In each monologue, Gray cuts an instantly recognizable figure: a slight, wire-haired man seated behind a desk, equipped with only a microphone, a glass of water and a spiral notebook. His only movement is his expansive gestures and darting eyes. Yet the defining feature of his work is its intensely autobiographical nature. Real figures in his life -- wives, children, work associates -- appear often, in sometimes less-than-flattering portrayals.
"He was a pioneer in saying that the border between the private and public is a very blurry boundary," says Richard Schechner, founder of The Performance Group, a downtown Manhattan theater troupe Gray joined in 1970. Schechner directed the actor in off-Broadway productions of "Mother Courage" and Jean Genet's "The Balcony," among others.
But while Gray has acknowledged insecurities in his monologues, he never conveyed the depths of his periodic depressions, Schechner says.
"His theatrical persona was of someone who always saw the humor and irony in life, but as an actual person, he battled depression and fears," he says.
A particularly low period came after Gray's auto accident in Ireland in 2001, when a van plowed into a car he, his wife and three others were in during a vacation to celebrate his 60th birthday. He suffered a fractured skull, a broken hip and nerve damage, injuries from which he has yet to recover fully.
An avid skier and hiker, Gray became despondent about his physical limitations.
"I have lost my sense of humor since the accident," he told The Salt Lake Tribune in March 2003. "I get up to walk, and I limp and I remember the accident."
He tried suicide several times, including an attempt in late 2002 to jump off a bridge near his second home at the east end of Long Island. A passer-by talked him down.
Even his family, which had been the subject of an affectionate recent monologue called "Morning, Noon and Night," no longer provided solace, he told several interviewers. He has a stepdaughter and two sons with Russo, whom he married 10 years ago.
"I used to criticize him all the time: Just don't reflect on things too much, don't overanalyze, just go on," Russo says.
Gray had been giving readings of his piece about the car accident -- "Life Interrupted" -- as recently as two weeks ago. He had struggled for years to shape his thoughts on the incident, Russo says.

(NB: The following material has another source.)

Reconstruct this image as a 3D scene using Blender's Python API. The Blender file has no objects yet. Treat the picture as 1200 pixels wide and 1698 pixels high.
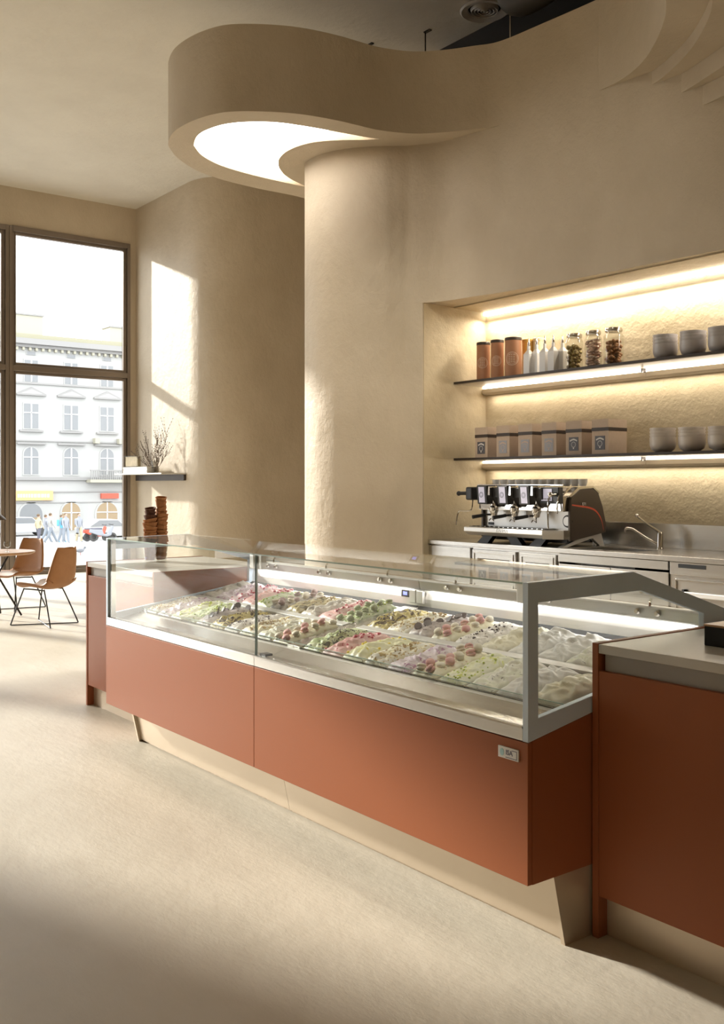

"He could talk about the car accident but he didn't know where to go after that. Until he has distance it's tough for him to write about something," she says.
An agony-filled week after his disappearance, his friends and family are left ruminating over the same unanswerable questions: How could he leave the family that had once given him so much joy? Was the master of introspection too inwardly focused for his own good?
Yet the family remains hopeful.
"As far as I'm concerned, the story is still open," Rockwell Gray says. "My hope is still that he will be able to continue and come back."
"I'm not prepared to speak of him in the past yet," says Schechner. "He could still very well turn up -- he's lived in many ways a wondrous life."